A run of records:
========================================
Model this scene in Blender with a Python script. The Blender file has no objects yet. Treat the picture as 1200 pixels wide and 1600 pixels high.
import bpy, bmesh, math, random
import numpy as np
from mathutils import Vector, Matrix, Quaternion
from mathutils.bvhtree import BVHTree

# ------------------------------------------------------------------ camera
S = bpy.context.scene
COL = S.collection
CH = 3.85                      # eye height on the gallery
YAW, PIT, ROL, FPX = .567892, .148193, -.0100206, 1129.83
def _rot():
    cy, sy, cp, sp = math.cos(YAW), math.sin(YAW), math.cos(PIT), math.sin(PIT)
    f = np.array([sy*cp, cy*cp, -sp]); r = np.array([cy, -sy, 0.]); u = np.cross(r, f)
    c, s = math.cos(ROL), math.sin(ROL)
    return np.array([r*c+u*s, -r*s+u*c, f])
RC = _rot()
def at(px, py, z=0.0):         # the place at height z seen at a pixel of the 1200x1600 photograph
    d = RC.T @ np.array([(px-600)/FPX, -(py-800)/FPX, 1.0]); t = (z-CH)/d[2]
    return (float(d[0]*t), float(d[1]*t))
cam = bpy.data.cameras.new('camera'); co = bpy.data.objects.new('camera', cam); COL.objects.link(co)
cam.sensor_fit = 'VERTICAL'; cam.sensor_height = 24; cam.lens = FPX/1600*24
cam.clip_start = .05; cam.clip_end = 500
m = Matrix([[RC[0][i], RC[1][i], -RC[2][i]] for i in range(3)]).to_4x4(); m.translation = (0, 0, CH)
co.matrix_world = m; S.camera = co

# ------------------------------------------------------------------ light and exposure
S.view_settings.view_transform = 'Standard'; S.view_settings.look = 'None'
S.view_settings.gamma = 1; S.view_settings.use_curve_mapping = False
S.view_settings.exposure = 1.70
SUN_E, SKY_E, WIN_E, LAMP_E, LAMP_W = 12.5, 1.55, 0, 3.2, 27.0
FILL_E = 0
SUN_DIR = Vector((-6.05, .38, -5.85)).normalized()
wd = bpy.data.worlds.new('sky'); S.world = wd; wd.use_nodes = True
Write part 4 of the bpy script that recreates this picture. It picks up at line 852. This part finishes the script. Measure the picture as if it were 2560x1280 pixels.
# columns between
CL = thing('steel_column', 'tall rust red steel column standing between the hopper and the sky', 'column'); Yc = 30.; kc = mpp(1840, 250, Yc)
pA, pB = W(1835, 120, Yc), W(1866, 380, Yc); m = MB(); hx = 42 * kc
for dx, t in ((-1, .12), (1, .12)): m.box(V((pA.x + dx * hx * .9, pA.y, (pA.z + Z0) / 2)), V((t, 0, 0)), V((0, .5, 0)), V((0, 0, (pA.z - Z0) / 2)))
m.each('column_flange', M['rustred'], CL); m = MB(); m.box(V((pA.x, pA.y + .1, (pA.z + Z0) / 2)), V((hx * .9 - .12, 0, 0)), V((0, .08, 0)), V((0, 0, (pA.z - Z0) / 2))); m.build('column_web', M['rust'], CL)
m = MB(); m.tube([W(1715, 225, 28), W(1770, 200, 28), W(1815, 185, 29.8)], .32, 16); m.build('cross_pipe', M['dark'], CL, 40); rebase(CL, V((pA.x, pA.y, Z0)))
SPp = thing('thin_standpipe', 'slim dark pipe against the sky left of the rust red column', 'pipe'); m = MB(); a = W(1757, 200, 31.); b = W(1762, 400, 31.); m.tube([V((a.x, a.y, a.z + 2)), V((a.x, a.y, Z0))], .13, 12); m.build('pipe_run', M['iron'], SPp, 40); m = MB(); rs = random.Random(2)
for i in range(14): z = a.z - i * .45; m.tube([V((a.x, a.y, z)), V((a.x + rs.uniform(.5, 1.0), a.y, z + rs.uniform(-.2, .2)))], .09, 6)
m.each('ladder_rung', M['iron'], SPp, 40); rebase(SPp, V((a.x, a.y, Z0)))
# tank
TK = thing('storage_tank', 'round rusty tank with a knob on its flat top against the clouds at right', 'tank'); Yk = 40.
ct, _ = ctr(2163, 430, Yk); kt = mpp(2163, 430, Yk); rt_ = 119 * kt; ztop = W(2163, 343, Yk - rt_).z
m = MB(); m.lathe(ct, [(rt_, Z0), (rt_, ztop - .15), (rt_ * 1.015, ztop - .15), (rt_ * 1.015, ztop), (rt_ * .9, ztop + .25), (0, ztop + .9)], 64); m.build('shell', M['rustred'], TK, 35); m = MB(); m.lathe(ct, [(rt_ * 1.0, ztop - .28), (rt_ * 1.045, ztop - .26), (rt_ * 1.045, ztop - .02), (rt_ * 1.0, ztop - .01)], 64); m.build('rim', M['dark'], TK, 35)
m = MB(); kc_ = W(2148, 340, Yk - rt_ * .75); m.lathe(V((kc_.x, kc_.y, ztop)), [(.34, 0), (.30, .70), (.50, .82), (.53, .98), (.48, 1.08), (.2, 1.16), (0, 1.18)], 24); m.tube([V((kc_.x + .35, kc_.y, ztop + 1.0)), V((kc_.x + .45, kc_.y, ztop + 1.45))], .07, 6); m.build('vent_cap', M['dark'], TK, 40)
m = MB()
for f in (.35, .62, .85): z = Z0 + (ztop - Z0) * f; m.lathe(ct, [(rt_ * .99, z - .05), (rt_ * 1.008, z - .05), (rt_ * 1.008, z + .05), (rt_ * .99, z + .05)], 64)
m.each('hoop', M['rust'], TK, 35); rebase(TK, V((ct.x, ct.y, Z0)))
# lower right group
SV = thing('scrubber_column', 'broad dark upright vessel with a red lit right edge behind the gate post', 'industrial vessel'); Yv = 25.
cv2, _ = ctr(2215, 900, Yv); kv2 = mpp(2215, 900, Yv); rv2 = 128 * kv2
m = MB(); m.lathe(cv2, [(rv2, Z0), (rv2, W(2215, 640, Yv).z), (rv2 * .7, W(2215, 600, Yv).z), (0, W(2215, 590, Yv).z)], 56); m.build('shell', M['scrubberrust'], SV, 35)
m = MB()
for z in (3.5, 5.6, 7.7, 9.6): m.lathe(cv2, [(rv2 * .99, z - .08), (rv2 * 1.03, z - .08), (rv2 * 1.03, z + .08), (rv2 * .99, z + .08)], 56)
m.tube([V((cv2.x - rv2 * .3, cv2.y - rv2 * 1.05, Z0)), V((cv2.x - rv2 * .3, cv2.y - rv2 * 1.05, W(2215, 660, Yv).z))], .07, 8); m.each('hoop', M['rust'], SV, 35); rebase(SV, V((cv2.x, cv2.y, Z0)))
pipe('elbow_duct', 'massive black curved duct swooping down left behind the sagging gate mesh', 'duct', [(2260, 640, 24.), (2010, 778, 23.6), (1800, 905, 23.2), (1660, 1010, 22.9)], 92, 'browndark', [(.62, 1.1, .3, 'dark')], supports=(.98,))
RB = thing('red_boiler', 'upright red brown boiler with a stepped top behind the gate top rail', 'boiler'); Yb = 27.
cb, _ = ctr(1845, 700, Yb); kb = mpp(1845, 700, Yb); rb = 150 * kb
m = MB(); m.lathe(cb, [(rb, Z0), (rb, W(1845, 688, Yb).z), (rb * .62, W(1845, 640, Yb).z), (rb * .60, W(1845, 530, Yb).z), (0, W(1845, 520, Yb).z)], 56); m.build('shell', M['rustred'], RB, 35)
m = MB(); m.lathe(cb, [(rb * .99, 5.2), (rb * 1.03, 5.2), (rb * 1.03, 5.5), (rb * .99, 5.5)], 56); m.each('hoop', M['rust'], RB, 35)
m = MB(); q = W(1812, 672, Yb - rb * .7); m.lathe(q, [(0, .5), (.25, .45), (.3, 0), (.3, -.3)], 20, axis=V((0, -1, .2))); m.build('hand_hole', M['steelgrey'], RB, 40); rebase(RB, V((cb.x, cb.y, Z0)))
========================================
EXERCISE DIRECTIONS:
Copy all the entries verbatim.

EXERCISE ANSWER:
Model this scene in Blender with a Python script. The Blender file has no objects yet. Treat the picture as 1200 pixels wide and 1600 pixels high.
import bpy, bmesh, math, random
import numpy as np
from mathutils import Vector, Matrix, Quaternion
from mathutils.bvhtree import BVHTree

# ------------------------------------------------------------------ camera
S = bpy.context.scene
COL = S.collection
CH = 3.85                      # eye height on the gallery
YAW, PIT, ROL, FPX = .567892, .148193, -.0100206, 1129.83
def _rot():
    cy, sy, cp, sp = math.cos(YAW), math.sin(YAW), math.cos(PIT), math.sin(PIT)
    f = np.array([sy*cp, cy*cp, -sp]); r = np.array([cy, -sy, 0.]); u = np.cross(r, f)
    c, s = math.cos(ROL), math.sin(ROL)
    return np.array([r*c+u*s, -r*s+u*c, f])
RC = _rot()
def at(px, py, z=0.0):         # the place at height z seen at a pixel of the 1200x1600 photograph
    d = RC.T @ np.array([(px-600)/FPX, -(py-800)/FPX, 1.0]); t = (z-CH)/d[2]
    return (float(d[0]*t), float(d[1]*t))
cam = bpy.data.cameras.new('camera'); co = bpy.data.objects.new('camera', cam); COL.objects.link(co)
cam.sensor_fit = 'VERTICAL'; cam.sensor_height = 24; cam.lens = FPX/1600*24
cam.clip_start = .05; cam.clip_end = 500
m = Matrix([[RC[0][i], RC[1][i], -RC[2][i]] for i in range(3)]).to_4x4(); m.translation = (0, 0, CH)
co.matrix_world = m; S.camera = co

# ------------------------------------------------------------------ light and exposure
S.view_settings.view_transform = 'Standard'; S.view_settings.look = 'None'
S.view_settings.gamma = 1; S.view_settings.use_curve_mapping = False
S.view_settings.exposure = 1.70
SUN_E, SKY_E, WIN_E, LAMP_E, LAMP_W = 12.5, 1.55, 0, 3.2, 27.0
FILL_E = 0
SUN_DIR = Vector((-6.05, .38, -5.85)).normalized()
wd = bpy.data.worlds.new('sky'); S.world = wd; wd.use_nodes = True
Write part 4 of the bpy script that recreates this picture. It picks up at line 852. This part finishes the script. Measure the picture as if it were 2560x1280 pixels.
# columns between
CL = thing('steel_column', 'tall rust red steel column standing between the hopper and the sky', 'column'); Yc = 30.; kc = mpp(1840, 250, Yc)
pA, pB = W(1835, 120, Yc), W(1866, 380, Yc); m = MB(); hx = 42 * kc
for dx, t in ((-1, .12), (1, .12)): m.box(V((pA.x + dx * hx * .9, pA.y, (pA.z + Z0) / 2)), V((t, 0, 0)), V((0, .5, 0)), V((0, 0, (pA.z - Z0) / 2)))
m.each('column_flange', M['rustred'], CL); m = MB(); m.box(V((pA.x, pA.y + .1, (pA.z + Z0) / 2)), V((hx * .9 - .12, 0, 0)), V((0, .08, 0)), V((0, 0, (pA.z - Z0) / 2))); m.build('column_web', M['rust'], CL)
m = MB(); m.tube([W(1715, 225, 28), W(1770, 200, 28), W(1815, 185, 29.8)], .32, 16); m.build('cross_pipe', M['dark'], CL, 40); rebase(CL, V((pA.x, pA.y, Z0)))
SPp = thing('thin_standpipe', 'slim dark pipe against the sky left of the rust red column', 'pipe'); m = MB(); a = W(1757, 200, 31.); b = W(1762, 400, 31.); m.tube([V((a.x, a.y, a.z + 2)), V((a.x, a.y, Z0))], .13, 12); m.build('pipe_run', M['iron'], SPp, 40); m = MB(); rs = random.Random(2)
for i in range(14): z = a.z - i * .45; m.tube([V((a.x, a.y, z)), V((a.x + rs.uniform(.5, 1.0), a.y, z + rs.uniform(-.2, .2)))], .09, 6)
m.each('ladder_rung', M['iron'], SPp, 40); rebase(SPp, V((a.x, a.y, Z0)))
# tank
TK = thing('storage_tank', 'round rusty tank with a knob on its flat top against the clouds at right', 'tank'); Yk = 40.
ct, _ = ctr(2163, 430, Yk); kt = mpp(2163, 430, Yk); rt_ = 119 * kt; ztop = W(2163, 343, Yk - rt_).z
m = MB(); m.lathe(ct, [(rt_, Z0), (rt_, ztop - .15), (rt_ * 1.015, ztop - .15), (rt_ * 1.015, ztop), (rt_ * .9, ztop + .25), (0, ztop + .9)], 64); m.build('shell', M['rustred'], TK, 35); m = MB(); m.lathe(ct, [(rt_ * 1.0, ztop - .28), (rt_ * 1.045, ztop - .26), (rt_ * 1.045, ztop - .02), (rt_ * 1.0, ztop - .01)], 64); m.build('rim', M['dark'], TK, 35)
m = MB(); kc_ = W(2148, 340, Yk - rt_ * .75); m.lathe(V((kc_.x, kc_.y, ztop)), [(.34, 0), (.30, .70), (.50, .82), (.53, .98), (.48, 1.08), (.2, 1.16), (0, 1.18)], 24); m.tube([V((kc_.x + .35, kc_.y, ztop + 1.0)), V((kc_.x + .45, kc_.y, ztop + 1.45))], .07, 6); m.build('vent_cap', M['dark'], TK, 40)
m = MB()
for f in (.35, .62, .85): z = Z0 + (ztop - Z0) * f; m.lathe(ct, [(rt_ * .99, z - .05), (rt_ * 1.008, z - .05), (rt_ * 1.008, z + .05), (rt_ * .99, z + .05)], 64)
m.each('hoop', M['rust'], TK, 35); rebase(TK, V((ct.x, ct.y, Z0)))
# lower right group
SV = thing('scrubber_column', 'broad dark upright vessel with a red lit right edge behind the gate post', 'industrial vessel'); Yv = 25.
cv2, _ = ctr(2215, 900, Yv); kv2 = mpp(2215, 900, Yv); rv2 = 128 * kv2
m = MB(); m.lathe(cv2, [(rv2, Z0), (rv2, W(2215, 640, Yv).z), (rv2 * .7, W(2215, 600, Yv).z), (0, W(2215, 590, Yv).z)], 56); m.build('shell', M['scrubberrust'], SV, 35)
m = MB()
for z in (3.5, 5.6, 7.7, 9.6): m.lathe(cv2, [(rv2 * .99, z - .08), (rv2 * 1.03, z - .08), (rv2 * 1.03, z + .08), (rv2 * .99, z + .08)], 56)
m.tube([V((cv2.x - rv2 * .3, cv2.y - rv2 * 1.05, Z0)), V((cv2.x - rv2 * .3, cv2.y - rv2 * 1.05, W(2215, 660, Yv).z))], .07, 8); m.each('hoop', M['rust'], SV, 35); rebase(SV, V((cv2.x, cv2.y, Z0)))
pipe('elbow_duct', 'massive black curved duct swooping down left behind the sagging gate mesh', 'duct', [(2260, 640, 24.), (2010, 778, 23.6), (1800, 905, 23.2), (1660, 1010, 22.9)], 92, 'browndark', [(.62, 1.1, .3, 'dark')], supports=(.98,))
RB = thing('red_boiler', 'upright red brown boiler with a stepped top behind the gate top rail', 'boiler'); Yb = 27.
cb, _ = ctr(1845, 700, Yb); kb = mpp(1845, 700, Yb); rb = 150 * kb
m = MB(); m.lathe(cb, [(rb, Z0), (rb, W(1845, 688, Yb).z), (rb * .62, W(1845, 640, Yb).z), (rb * .60, W(1845, 530, Yb).z), (0, W(1845, 520, Yb).z)], 56); m.build('shell', M['rustred'], RB, 35)
m = MB(); m.lathe(cb, [(rb * .99, 5.2), (rb * 1.03, 5.2), (rb * 1.03, 5.5), (rb * .99, 5.5)], 56); m.each('hoop', M['rust'], RB, 35)
m = MB(); q = W(1812, 672, Yb - rb * .7); m.lathe(q, [(0, .5), (.25, .45), (.3, 0), (.3, -.3)], 20, axis=V((0, -1, .2))); m.build('hand_hole', M['steelgrey'], RB, 40); rebase(RB, V((cb.x, cb.y, Z0)))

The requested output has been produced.